The decision to grant clemency is discretionary and rests exclusively with the governor. McDonnell said he would make his decision based on arguments presented by Powell's attorneys.

"I know that regardless of what happened in the Attorney General's Office that I can make a fair and impartial decision based on what's been presented in the petition," McDonnell said in an interview.

McDonnell, who resigned as attorney general last year to run for governor, said he also would announce a change in the clemency process Friday to give a more timely answer to condemned inmates. Governors traditionally have waited until the day of an execution to announce their decisions.

"We're going to change the process ... to try to make it a little more fair and just and give a little more notice on decisions," McDonnell said.

McDonnell would not provide further details.

Powell, 31, is scheduled to die March 18 in Virginia's electric chair for attempting to rape his teenage friend Stacie Reed and then stabbing her to death when she fought off his advances.

In the clemency request, Powell's attorneys say the conflict is not just that McDonnell defended Powell's conviction in state and federal appeals but that his pleadings in the case likely were the reason the courts have not reviewed the issues underpinning Powell's clemency request.

The petition centers on a mistake on a copy of Powell's criminal record that was given to jurors at his sentencing. The error made it appear that Powell had been convicted of other capital crimes.
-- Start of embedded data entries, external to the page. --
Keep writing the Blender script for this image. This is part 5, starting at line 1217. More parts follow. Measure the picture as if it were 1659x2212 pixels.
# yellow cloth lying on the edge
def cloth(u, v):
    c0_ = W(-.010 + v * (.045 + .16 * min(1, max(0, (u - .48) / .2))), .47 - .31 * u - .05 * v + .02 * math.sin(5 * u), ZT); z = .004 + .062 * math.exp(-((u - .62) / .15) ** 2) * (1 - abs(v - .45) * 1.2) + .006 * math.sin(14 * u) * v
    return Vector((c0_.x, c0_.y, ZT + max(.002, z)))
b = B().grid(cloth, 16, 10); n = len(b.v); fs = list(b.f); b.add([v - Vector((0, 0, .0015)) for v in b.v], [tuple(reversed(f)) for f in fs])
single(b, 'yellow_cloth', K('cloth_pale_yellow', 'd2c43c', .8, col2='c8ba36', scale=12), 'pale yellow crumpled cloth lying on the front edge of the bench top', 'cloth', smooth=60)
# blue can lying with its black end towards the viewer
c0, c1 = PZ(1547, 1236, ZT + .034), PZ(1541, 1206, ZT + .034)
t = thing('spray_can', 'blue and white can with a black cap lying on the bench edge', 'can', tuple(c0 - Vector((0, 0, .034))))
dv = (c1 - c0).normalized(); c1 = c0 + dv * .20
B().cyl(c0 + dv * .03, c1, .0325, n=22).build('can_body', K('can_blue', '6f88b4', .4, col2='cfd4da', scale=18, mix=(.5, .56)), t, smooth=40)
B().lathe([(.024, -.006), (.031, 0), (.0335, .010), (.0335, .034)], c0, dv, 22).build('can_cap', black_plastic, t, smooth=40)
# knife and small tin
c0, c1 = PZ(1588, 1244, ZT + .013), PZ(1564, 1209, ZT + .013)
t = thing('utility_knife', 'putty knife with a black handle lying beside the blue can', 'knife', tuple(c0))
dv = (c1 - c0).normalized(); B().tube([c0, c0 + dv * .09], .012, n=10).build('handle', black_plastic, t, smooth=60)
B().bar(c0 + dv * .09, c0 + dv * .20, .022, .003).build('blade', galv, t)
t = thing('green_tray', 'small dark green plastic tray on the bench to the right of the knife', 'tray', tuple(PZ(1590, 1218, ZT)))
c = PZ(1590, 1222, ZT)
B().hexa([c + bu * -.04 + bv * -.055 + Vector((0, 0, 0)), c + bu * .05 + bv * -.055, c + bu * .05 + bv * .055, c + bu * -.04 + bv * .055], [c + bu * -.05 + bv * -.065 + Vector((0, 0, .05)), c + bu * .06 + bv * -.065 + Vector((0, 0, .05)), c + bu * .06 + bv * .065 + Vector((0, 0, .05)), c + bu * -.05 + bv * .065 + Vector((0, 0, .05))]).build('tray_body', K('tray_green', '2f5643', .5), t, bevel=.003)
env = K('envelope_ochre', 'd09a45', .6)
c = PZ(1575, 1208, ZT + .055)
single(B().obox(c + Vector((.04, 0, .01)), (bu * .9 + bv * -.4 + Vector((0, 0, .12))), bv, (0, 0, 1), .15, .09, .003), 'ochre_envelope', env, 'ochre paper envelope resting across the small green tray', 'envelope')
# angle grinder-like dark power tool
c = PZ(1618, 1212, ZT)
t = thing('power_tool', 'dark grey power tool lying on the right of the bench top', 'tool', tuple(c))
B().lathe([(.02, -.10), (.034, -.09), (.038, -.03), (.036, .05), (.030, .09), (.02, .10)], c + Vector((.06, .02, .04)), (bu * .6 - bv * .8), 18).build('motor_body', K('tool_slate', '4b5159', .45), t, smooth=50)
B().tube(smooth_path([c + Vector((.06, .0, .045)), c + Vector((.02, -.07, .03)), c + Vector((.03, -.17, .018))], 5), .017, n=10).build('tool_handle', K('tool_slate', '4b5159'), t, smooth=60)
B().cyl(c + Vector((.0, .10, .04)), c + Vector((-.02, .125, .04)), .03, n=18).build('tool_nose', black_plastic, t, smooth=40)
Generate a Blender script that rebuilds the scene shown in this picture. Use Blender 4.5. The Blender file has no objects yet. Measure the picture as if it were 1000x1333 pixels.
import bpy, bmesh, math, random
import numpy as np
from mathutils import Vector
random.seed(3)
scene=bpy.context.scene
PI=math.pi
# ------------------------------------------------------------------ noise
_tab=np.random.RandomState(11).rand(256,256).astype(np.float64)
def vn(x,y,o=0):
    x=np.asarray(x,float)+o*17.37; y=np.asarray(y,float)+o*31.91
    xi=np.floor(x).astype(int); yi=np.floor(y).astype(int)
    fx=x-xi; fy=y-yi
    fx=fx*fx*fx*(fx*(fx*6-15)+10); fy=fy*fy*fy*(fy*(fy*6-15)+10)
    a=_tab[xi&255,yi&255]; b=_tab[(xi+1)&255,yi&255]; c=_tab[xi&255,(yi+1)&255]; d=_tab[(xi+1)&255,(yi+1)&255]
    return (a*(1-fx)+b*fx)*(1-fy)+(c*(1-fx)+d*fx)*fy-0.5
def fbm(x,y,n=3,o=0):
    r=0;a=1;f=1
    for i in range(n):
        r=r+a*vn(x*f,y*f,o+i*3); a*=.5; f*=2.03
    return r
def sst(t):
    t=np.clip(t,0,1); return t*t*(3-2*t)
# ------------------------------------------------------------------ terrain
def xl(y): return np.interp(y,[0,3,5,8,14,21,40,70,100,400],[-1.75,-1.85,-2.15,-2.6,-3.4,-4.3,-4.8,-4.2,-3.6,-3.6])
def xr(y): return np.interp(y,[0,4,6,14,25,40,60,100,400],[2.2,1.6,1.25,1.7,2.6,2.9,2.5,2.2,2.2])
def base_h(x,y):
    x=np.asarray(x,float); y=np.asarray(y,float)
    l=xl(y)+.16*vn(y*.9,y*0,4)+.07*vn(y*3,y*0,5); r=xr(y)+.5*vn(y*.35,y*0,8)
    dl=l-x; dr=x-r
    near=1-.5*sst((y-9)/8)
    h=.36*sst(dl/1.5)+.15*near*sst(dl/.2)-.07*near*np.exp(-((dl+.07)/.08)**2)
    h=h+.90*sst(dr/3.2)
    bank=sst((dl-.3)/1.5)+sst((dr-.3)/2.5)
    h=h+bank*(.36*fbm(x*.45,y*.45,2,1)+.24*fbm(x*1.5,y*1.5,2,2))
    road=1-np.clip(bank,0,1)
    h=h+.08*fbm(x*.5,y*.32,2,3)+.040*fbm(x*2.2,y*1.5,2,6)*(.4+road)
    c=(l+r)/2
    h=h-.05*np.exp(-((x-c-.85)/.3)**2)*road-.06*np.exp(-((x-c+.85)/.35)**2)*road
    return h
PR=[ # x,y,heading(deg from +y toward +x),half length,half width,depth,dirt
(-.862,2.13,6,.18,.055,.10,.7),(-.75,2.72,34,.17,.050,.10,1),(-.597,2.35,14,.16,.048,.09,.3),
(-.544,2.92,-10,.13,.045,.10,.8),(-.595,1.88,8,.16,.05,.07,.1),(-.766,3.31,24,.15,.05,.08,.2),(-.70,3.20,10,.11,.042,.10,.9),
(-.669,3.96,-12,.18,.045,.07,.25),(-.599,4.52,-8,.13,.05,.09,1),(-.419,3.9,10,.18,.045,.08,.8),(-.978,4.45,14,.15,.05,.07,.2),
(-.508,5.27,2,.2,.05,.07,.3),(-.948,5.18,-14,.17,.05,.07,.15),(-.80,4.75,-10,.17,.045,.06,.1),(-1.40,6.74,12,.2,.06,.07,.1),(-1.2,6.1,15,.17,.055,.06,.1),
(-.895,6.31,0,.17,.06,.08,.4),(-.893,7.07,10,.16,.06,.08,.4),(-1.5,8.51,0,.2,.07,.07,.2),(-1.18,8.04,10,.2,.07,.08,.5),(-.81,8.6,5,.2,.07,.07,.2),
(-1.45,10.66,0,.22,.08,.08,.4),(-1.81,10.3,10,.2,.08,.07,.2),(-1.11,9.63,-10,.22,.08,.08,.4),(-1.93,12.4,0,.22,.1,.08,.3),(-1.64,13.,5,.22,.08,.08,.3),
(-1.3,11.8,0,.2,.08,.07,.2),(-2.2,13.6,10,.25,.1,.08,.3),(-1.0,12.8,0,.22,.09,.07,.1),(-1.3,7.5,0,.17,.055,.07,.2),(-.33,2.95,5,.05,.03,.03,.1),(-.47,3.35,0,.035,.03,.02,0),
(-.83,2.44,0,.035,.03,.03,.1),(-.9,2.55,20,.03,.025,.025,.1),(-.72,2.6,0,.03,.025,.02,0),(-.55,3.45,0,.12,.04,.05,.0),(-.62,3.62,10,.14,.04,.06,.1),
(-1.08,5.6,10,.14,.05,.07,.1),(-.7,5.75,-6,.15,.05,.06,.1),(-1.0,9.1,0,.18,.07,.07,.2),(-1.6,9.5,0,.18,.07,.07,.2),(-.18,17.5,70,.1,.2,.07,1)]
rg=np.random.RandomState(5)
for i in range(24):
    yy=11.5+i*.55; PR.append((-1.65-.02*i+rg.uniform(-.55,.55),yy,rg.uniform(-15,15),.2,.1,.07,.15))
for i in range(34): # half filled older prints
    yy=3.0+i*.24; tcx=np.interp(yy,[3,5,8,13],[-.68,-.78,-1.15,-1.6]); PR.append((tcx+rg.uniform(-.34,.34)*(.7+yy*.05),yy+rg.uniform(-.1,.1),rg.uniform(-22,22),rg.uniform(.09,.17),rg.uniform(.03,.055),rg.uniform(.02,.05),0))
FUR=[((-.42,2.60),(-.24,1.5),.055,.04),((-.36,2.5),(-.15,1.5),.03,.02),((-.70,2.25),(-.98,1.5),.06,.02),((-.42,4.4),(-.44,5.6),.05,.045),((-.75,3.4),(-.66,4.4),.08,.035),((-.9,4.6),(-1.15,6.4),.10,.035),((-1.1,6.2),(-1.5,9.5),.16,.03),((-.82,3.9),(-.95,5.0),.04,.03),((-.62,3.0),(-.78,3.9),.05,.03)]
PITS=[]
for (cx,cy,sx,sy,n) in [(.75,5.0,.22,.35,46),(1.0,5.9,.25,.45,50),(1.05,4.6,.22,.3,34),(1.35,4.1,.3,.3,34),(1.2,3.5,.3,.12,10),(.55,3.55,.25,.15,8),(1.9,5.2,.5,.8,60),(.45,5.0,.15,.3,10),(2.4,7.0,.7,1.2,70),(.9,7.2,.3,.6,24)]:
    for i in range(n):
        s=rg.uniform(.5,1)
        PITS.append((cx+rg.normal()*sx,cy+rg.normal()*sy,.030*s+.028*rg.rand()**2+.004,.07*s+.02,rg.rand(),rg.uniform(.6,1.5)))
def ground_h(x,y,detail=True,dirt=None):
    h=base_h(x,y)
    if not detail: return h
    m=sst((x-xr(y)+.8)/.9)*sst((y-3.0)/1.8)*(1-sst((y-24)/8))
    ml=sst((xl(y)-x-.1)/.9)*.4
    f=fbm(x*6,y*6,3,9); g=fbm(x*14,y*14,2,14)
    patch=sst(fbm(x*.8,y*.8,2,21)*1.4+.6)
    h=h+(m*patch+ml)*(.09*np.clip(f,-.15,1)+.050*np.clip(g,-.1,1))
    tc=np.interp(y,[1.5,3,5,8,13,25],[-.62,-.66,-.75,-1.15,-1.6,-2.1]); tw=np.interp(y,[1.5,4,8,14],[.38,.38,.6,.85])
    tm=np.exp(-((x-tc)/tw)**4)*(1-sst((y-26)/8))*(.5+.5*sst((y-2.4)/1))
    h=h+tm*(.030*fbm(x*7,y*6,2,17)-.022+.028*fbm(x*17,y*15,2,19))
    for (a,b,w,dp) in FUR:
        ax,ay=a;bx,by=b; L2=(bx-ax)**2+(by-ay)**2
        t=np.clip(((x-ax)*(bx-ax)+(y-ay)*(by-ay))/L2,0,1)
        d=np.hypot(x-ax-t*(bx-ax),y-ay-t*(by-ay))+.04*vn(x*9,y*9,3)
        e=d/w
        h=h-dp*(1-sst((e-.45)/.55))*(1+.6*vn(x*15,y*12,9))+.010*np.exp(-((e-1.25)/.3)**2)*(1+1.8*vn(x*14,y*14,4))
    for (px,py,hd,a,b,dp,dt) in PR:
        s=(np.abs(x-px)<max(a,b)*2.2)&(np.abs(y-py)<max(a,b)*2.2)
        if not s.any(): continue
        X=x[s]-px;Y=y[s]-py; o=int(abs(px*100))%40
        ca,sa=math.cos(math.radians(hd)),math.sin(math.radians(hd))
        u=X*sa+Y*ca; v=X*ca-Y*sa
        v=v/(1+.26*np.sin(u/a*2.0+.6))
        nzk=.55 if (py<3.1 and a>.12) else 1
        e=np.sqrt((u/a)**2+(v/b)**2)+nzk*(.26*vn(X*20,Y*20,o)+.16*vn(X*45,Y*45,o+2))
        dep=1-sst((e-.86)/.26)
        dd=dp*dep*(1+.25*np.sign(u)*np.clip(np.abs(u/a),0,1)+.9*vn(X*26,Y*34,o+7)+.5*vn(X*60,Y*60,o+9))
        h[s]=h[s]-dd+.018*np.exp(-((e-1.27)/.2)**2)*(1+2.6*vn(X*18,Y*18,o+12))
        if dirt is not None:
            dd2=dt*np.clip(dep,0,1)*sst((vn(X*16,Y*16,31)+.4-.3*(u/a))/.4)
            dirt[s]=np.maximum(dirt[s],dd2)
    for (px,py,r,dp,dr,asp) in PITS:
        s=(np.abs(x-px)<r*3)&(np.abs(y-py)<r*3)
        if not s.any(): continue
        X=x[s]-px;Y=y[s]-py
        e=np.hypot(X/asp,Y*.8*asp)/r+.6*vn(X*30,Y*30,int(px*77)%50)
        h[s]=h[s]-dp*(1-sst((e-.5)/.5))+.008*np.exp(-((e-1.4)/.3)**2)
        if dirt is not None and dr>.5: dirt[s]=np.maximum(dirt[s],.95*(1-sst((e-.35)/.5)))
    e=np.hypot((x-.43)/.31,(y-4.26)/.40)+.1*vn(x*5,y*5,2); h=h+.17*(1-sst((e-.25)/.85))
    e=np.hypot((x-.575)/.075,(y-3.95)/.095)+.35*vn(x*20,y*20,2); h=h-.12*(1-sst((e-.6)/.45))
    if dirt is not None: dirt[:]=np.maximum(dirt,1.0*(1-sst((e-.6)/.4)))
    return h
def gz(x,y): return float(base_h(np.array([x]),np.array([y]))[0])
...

Powell's attorneys say the Virginia courts never addressed the error largely because the Attorney General's Office "prevented such a review by its blatantly inaccurate description of the false evidence." McDonnell's office also argued that the error was defaulted because Powell's trial lawyers failed to object, and the Virginia Supreme Court agreed.

"The unique and compelling circumstances of this case call for executive action," the clemency petition says. "Inaction would betray the pledge to maintain the complete integrity of the capital punishment system in Virginia."

They ask that McDonnell commute Powell's sentence to life in prison.

Virginia ranks second only to Texas in the number of executions since the U.S. Supreme Court reinstated the death penalty in 1976.

Powell's would be the first for McDonnell, who took office seven weeks ago.

"I'll make a fair decision," McDonnell said.